En vous écoutant attentivement, nous allons engranger de précieuses contributions que nous allons ensuite faire fructifier, aussi bien mes camarades dans leur important travail parlementaire, que nous-mêmes en tant que parti. Et nous les porterons dans nos débats au sein de la gauche plurielle comme dans nos initiatives de luttes.

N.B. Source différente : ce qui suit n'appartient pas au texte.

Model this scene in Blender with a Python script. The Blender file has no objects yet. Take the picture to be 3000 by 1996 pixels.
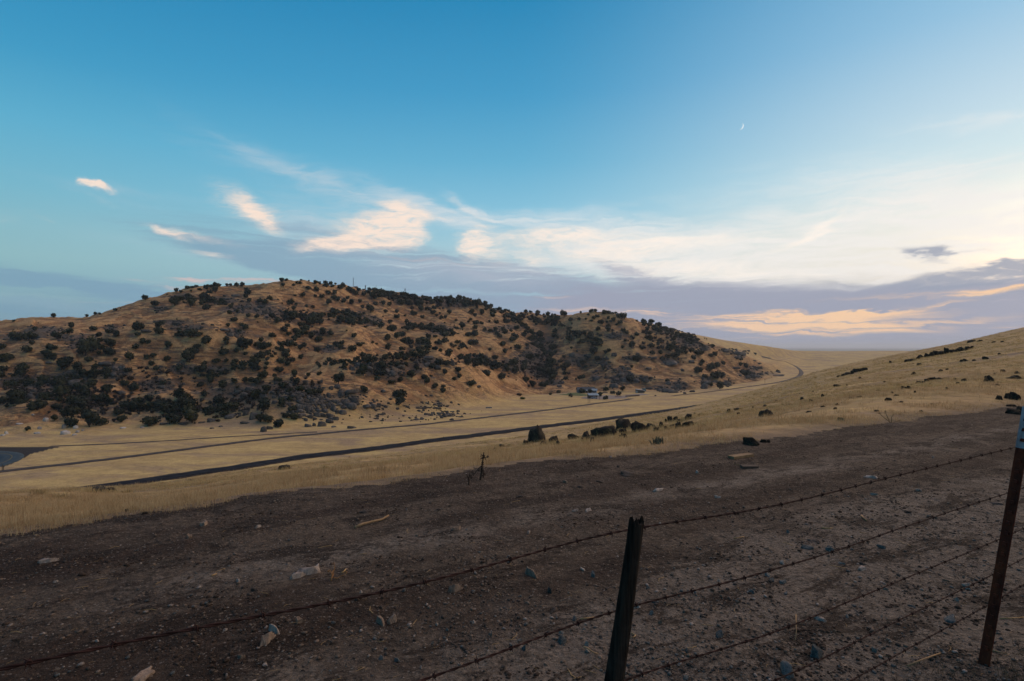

Vous savez aussi, puisque ce sont vos interlocuteurs permanents, que nous disposons avec Meriem Derkaoui, André Belleville et Jean Querbes, d'une équipe de militants et de responsables acquis à votre cause, connaissant bien vos problèmes et les réalités de vos pays. Je souhaite, sur un pied d'égalité et dans le respect mutuel des appréciations et positionnements qui peuvent parfois différer, que nous trouvions -ce qui devrait être facile- les voies et moyens d'un combat commun plus permanent en faveur d'évolutions profondes, y compris statutaires, dans le cadre de la République.
Mais cela, c'est évidemment à chacun de vos peuples, dûment consultés et associés, qu'il revient d'en décider.
Un dernier mot à ce sujet. J'ai lu avec émotion, il y a quelques jours -dans L'Etincelle
je crois- un article qui souligne, dans la crise actuelle, la " clochardisation ", la " perte de fierté et d'amour propre " du Guadeloupéen d'aujourd'hui. Je ne doute pas, malheureusement de cette réalité. Mais je ne voudrais pas que cela conduise au pessimisme voire à la résignation. Ni l'un ni l'autre ne seraient justifiés. Nous connaissons aussi ces conséquences dramatiques des politiques libérales. C'est par la lutte, toutes les luttes, sociales et politiques, que l'on permettra aux victimes de cette politique de retrouver fierté et dignité. Nous avons là, ensemble, une tâche urgente à accomplir et une responsabilité commune pour leur donner l'ampleur et la force nécessaires.
Je vous propose que nous nous y engagions, avec l'assurance de notre plus grande solidarité et en associant à l'indispensable lucidité " l'optimisme de notre volonté commune ", et qui est au coeur même de notre engagement communiste.
Je vous remercie de votre attention.